Filip Forsberg: 82 GP, 48 G, 46 A, 94 P, +16

This season was a revelation for Filip Forsberg, who not only set a personal high for goals, but set the franchise record as well. He also fell two points short of Roman Josi’s single-season points record. Forsberg was also responsible in his own end, although he’s far from being classified as a two-way forward because he doesn’t kill penalties or play in key defensive situations.

JT Miller also set personal records for goals and points this year, finally eclipsing the 100-point mark that has eluded him for so long. Unlike Forsberg, however, Miller can be classified as a two-way forward — and a good one at that. He’s also the type of player who is built for the playoffs. He’s tough to play against in every zone and he’s a physical force. If the Predators are going to contend against the Canucks, they’ll have to find a way to counter Miller’s efforts.

Both players are exceptional offensively, but because of Miller’s defensive ability as well as his outright tenacity, he gets a point here.

Elias Pettersson: 82 GP, 34 G, 55 A, 89 P, +20

Ryan O’Reilly: 82 GP, 26 G, 43 A, 69 P, +6

Contrary to what his 2022-23 play showed, Ryan O’Reilly has still got it. After signing a four-year deal with the Predators in the off-season, the Stanley Cup champion played as well as the team could have hoped for.

If Hart Trophy voting had taken place at the all-star break, Elias Pettersson might have been a finalist. His play since then, however, has taken him out of the running for any major trophy. He’s scored just one goal in his last 13 games and has looked slow and prone to error. If the Canucks are to have any success in the playoffs, Pettersson has to get back to his regular self.

As much as O’Reilly has proven himself this year, Pettersson is still one of the best centremen in the world. The point goes to Pettersson, although it comes with a major asterisk.

Brock Boeser: 81 GP, 40 G, 33 A, 73 P, +23

Gustav Nyquist: 81 GP, 23 G, 52 A, 75 P, +7

Remember that Gustav Nyquist guy? The one that’s played middle-six roles with a bunch of different teams over the last 12 years? He’s kind of an elite scorer now. Previous to this season, Nyquist’s best point totals were in the low 50s. He potted 75 this year.

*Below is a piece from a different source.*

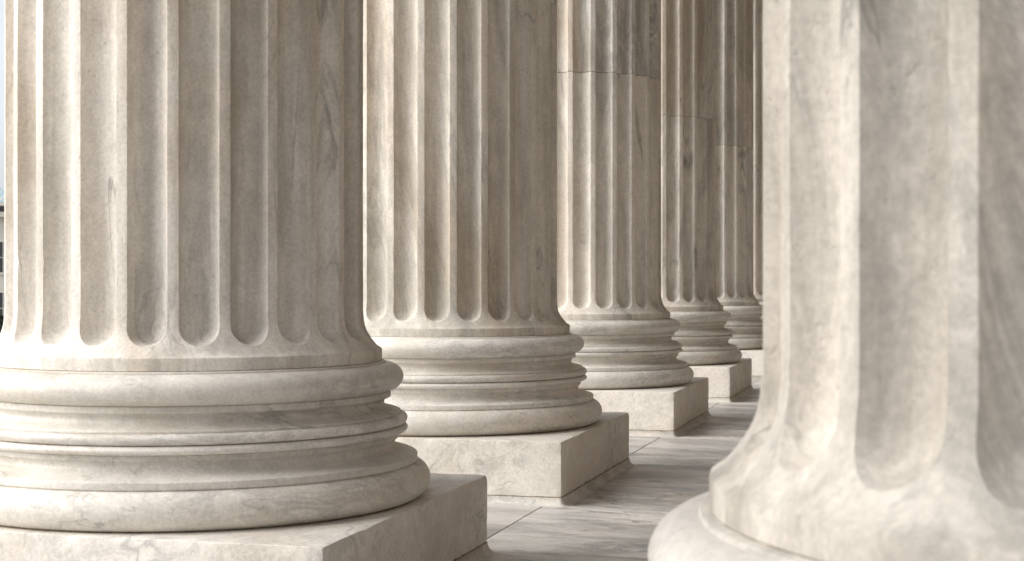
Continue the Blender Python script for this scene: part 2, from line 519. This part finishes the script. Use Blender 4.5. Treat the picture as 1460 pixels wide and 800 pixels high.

Going along with the theme of career highs, Brock Boeser, who had previously never had a 30-goal season, scored 40 goals in 2023-24. Like Nyquist, his best point totals started with fives, but this year it starts with a seven.

Boeser has been excellent all year, but lots of his goals have come in situations where the team was already leading by a significant margin. He also doesn’t drive play the way a lot of 40-goal scorers do. Nyquist, on the other hand, has been a game breaker and he’s earned the right to be recognized as such. Nyquist gets the point here.